Tuesday, 20 October 2009

Beads, beads, beads

During Beverly Gilbert's 'Wander with Colour' class, I almost finished one necklace in freeform netting, but I also wanted to learn how to do freeform peyote, so I began a freeform peyote necklace too. The first necklace wanders from turquoise through teal and green to chocolate brown, but I chose autumnal colours to wander through for this one.

I have been beading for days, and have finally finished it (I think! My beading needle broke and I took that as a sign!). I reckon it's been about 25 hours of beading, and I will not be giving it away or selling it - this is a heirloom piece as far as I am concerned! You can see more detail in this picture.

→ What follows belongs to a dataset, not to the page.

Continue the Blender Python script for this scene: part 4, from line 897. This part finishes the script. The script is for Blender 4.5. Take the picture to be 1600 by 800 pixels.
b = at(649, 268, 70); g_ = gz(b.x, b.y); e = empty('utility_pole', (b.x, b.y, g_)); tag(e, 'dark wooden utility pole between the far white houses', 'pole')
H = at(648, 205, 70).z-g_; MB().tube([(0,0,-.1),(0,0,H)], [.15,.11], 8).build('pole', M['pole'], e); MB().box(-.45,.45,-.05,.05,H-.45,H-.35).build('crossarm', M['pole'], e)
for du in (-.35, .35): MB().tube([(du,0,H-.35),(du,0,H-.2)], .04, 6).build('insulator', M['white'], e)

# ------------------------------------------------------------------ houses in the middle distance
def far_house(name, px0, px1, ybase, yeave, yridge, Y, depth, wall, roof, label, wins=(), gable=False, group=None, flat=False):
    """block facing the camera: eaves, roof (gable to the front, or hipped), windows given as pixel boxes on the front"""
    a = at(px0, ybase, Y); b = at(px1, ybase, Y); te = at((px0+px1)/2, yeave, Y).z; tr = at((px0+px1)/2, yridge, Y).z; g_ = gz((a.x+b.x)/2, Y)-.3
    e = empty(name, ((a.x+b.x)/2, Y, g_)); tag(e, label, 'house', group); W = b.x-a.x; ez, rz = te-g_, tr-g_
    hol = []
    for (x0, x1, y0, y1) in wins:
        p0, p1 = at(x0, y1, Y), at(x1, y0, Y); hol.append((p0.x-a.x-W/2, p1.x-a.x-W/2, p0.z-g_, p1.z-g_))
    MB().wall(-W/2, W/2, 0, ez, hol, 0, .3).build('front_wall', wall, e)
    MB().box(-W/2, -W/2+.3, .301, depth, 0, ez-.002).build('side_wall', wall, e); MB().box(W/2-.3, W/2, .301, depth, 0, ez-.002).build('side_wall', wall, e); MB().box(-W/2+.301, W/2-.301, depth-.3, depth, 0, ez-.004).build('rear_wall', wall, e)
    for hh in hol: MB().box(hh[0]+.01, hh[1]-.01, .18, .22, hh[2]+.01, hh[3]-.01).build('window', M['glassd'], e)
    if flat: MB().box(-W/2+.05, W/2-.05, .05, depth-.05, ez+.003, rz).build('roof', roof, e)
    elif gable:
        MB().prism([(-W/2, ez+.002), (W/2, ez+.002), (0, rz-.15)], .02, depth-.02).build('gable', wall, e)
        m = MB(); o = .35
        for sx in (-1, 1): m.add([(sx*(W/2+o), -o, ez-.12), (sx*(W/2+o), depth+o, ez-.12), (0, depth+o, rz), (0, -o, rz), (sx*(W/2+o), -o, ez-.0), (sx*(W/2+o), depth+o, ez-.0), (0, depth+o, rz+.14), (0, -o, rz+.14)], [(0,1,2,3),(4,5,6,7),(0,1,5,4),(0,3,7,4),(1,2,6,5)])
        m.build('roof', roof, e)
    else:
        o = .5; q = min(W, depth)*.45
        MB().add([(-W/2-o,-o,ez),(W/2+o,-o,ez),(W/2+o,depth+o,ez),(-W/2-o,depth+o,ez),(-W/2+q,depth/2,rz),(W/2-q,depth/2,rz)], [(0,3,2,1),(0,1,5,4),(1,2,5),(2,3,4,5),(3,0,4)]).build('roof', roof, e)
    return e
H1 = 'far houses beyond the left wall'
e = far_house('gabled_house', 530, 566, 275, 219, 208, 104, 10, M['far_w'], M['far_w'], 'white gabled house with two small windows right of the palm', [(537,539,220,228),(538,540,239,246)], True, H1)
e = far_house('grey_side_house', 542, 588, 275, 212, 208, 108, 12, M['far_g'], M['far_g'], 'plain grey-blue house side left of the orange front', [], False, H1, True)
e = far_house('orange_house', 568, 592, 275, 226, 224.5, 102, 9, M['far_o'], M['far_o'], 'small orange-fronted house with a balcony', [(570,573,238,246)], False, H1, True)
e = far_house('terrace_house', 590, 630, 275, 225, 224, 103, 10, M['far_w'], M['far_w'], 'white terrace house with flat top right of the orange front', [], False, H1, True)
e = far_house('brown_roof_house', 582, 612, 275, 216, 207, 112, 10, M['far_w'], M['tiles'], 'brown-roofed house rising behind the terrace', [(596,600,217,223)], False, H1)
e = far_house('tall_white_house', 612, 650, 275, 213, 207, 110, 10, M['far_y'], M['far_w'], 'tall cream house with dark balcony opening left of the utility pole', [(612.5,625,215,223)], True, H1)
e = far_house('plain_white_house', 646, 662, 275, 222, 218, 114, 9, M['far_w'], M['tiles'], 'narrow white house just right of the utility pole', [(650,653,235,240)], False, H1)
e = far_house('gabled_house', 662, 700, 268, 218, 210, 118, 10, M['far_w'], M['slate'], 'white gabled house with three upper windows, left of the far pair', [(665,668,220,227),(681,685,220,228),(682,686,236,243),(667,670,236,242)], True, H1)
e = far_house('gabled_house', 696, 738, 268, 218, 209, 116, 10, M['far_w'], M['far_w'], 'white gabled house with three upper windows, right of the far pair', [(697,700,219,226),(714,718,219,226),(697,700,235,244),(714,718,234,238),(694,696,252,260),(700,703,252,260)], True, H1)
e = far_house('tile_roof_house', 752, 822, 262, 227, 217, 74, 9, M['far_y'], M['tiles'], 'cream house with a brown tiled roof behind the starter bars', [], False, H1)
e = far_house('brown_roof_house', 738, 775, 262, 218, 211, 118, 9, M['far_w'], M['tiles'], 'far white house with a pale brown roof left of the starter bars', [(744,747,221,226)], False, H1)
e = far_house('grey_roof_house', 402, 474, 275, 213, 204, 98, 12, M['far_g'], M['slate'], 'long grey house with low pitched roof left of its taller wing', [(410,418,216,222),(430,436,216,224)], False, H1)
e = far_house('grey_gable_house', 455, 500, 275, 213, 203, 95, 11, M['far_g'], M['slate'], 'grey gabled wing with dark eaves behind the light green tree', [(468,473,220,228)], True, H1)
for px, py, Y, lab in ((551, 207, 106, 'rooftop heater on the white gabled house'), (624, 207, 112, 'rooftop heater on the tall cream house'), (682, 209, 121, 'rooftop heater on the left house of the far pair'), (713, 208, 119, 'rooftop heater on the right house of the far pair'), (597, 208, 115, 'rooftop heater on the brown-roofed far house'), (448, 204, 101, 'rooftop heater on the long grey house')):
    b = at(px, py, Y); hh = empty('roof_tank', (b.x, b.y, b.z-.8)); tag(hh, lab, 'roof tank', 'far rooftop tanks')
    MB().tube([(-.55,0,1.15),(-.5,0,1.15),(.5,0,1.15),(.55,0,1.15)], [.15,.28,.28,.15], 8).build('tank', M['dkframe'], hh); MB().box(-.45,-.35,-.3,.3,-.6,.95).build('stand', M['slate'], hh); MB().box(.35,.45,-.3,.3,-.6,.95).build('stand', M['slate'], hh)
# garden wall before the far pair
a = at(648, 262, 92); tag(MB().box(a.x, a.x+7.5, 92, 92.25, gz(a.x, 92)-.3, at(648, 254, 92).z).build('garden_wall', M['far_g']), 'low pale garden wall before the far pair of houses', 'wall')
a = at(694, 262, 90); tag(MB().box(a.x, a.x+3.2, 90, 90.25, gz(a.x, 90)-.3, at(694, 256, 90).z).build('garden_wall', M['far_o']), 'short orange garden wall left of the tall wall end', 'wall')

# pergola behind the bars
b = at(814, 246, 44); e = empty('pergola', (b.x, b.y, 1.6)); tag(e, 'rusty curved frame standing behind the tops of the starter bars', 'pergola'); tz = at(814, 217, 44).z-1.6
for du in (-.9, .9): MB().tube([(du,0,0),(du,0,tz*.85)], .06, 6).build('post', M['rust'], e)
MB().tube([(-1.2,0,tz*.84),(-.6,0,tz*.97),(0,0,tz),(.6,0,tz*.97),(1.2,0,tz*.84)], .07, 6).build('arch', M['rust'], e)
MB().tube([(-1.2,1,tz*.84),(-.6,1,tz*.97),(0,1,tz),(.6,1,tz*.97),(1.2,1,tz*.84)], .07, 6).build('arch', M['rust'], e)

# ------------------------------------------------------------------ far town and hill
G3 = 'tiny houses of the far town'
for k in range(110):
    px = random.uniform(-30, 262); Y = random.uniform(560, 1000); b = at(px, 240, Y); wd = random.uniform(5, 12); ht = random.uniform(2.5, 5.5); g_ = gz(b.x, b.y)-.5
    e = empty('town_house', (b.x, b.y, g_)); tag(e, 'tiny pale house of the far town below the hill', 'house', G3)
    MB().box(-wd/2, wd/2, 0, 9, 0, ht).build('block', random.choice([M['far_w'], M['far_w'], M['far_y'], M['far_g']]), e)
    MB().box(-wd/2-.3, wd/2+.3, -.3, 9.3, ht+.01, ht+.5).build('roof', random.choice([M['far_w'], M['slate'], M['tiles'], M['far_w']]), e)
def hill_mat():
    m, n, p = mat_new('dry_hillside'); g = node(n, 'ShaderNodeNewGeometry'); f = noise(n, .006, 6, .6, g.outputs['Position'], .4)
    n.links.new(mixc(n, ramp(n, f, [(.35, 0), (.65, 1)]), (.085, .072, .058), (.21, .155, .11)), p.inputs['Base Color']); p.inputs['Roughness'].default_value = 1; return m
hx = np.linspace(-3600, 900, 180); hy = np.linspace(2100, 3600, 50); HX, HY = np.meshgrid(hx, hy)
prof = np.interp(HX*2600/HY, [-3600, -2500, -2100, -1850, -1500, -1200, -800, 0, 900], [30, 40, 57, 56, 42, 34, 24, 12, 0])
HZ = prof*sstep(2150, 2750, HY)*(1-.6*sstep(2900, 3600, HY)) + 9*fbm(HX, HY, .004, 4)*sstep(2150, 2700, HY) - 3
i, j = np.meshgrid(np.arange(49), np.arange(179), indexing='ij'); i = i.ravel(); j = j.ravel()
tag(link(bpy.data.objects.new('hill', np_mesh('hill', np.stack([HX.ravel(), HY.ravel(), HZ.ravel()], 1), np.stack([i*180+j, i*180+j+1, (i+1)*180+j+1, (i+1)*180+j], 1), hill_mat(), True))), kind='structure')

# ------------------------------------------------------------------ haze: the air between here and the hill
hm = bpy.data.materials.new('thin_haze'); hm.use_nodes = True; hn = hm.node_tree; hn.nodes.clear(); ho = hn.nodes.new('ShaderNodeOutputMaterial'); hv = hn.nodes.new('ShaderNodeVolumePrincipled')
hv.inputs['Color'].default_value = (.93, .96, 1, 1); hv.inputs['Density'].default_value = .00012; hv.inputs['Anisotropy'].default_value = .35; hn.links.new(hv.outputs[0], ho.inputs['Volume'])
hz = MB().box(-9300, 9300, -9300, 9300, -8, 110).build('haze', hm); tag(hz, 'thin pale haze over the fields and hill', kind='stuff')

I would never have picked up a beading needle if I hadn't seen Beverly's wonderful work, and been inspired to take her classes, so - THANKS Beverly (I think!).

Wednesday, 14 October 2009

Cory Celaya

I took a fabulous class with Cory Celaya in Arizona today.

We began by making collage papers:

Next, we painted a canvas:

Then we collaged our handmade and other papers onto our painted canvas, and painted over the collaged papers. We stamped and doodled a bit. This is how mine turned out:

I really like it. I'm not sure yet whether it will become a handbag, a wall hanging, a book cover, or something else entirely!

Sunday, 11 October 2009

Wandering with Colour

Wander with colour is a two to three day beading class with Beverly Gilbert. The first half day explores colour theory, and includes collage exercises which reinforce the colour theory, but which also give participants a couple of colour schemes for future use with beads, or even interior design! Beverly then explains how she creates her wonderful bead soups, and evrybody begins to think about the colour scheme for their pieces, and blend beads to make new bead soups which work as transitions between the bead soups in the colours chosen for the piece. That's probably as clear as mud, hopefully the photo below makes it clearer. I worked with the 5 main colours in the photo, but made blends so that the transitions between colours were not abrupt.

Next, I began beading, making a freeform netting, moving through the colours as I went.

After about 4 rows, I began to incorporate bigger beads.

I then began to strengthen, stiffen, and cross over, to bring the piece togeehr and also bulk out some areas.

This is the piece at the end of the two days. It is almost finished, but needs a little work here and there, and will need a clasp. I will finish this when I get home to Wales at the end of the month.

Beverly really is a wonderful teacher. This is the first wholly beaded piece I have ever made, and I love it already!

More beads on metal

I am halfway through making a pendant and earrings to match the bracelet I made. I probably won't be able to finish these for a few weeks, but will try to remember to post a picture of the whole set when they are done.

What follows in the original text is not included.